Monday, November 23, 2009

Seitan - The Vegan Wheat Meat

Wheat gluten, also called seitan (pronounced (say-tahn), wheat meat, gluten meat, or simply gluten, is a food made from the gluten of wheat. It is made by washing wheat flour dough with water until all the starch dissolves, leaving insoluble gluten as an elastic mass which is then cooked before being eaten.

Wheat gluten, although not as well known, is an alternative to soybean-based meat substitutes such as tofu. Some types of wheat gluten have a chewy and/or stringy texture more like that of meat than most other substitutes. Wheat gluten is often used instead of meat in Asian, vegetarian, Buddhist, and macrobiotic cuisines. Simulated duck is a common use for wheat gluten.

Drooling yet ...

I don't expect you are, but I have to say, some of the recipes that I have been coming across with this ingredient have been more than mouth watering.

Instead of searching for this elusive product all through the isles of Whole Foods, like my co-worker Janelle did this past weekend, I think I am going to attempt to make my own. The recipe for pan seared seitan with mushroom gravy I found looks dead easy and if its even 1/2 as tasty as the author makes it out to be, I'm bound to enjoy.

Plus I like the idea that you can flavor the gluten during the kneading process by adding herbs and spices of your choosing, like blending in paprika, cayenne, fennel, garlic, and Italian seasoning for a "sausage" flavor.

Mmmm, there goes the good old imagination ...

Homemade Faux Meat

3 1/2 cups whole wheat flour
3 1/2 cups unbleached white flour
3 1/2 cups cold water
7 cups vegetable stock

•Place the whole wheat and unbleached flour in a large mixing bowl and stir well to combine both types of flour.

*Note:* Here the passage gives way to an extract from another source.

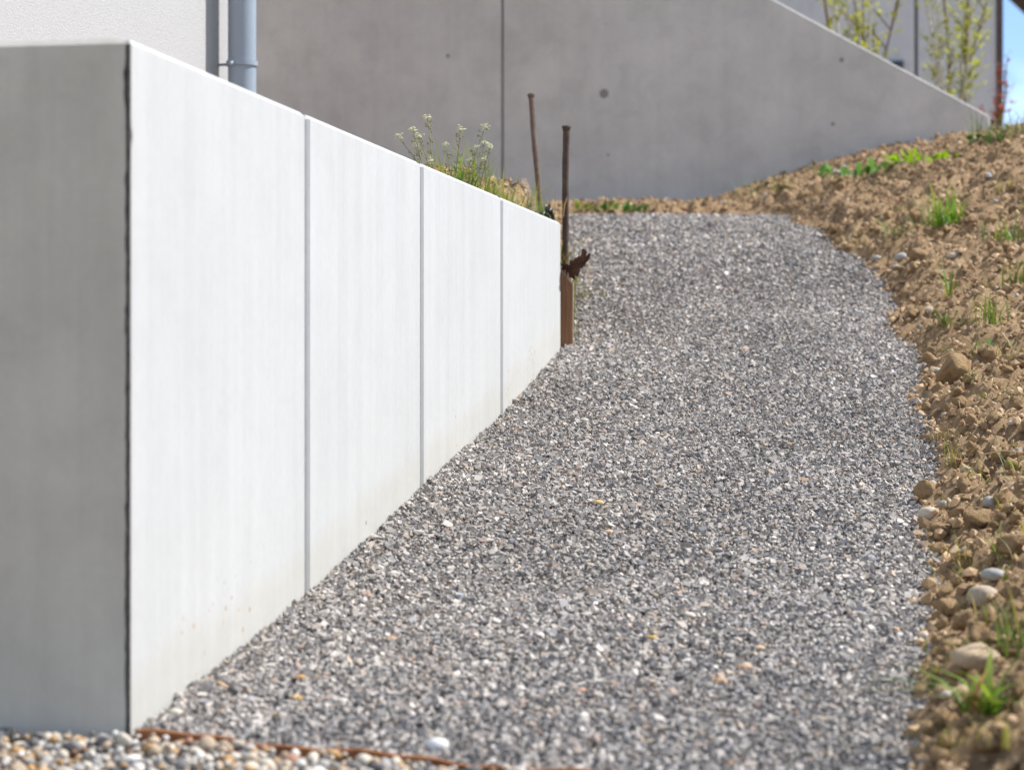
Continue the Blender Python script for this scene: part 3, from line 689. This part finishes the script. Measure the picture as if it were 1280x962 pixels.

•While stirring, gradually pour enough water into the flour to form a sticky dough that can be kneaded. Knead for 15 minutes.

•Cover the dough with cold water, place in the refrigerator, and keep submerged for at least 30 minutes.

•Transfer the dough from the bowl to a colander and place it in the sink.

• Under cold running water, carefully knead the dough, rinsing out the starch and bran.

• After several minutes of cold water rinsing and kneading, the gluten will start to stick together. Alternate between room temperature water and cold water rinses while continuing to knead the dough until it has a firm, rubbery texture.

•In a large pot, bring the stock to a boil.

•Pull pieces of gluten into small billiard-size balls. Drop the gluten into the liquid, one piece at a time, stirring occasionally to prevent sticking.

•Cover and simmer for 1 to 1 1/2 hours, depending on the size of the pieces.

•Store in the refrigerator or freezer, submerged in the broth.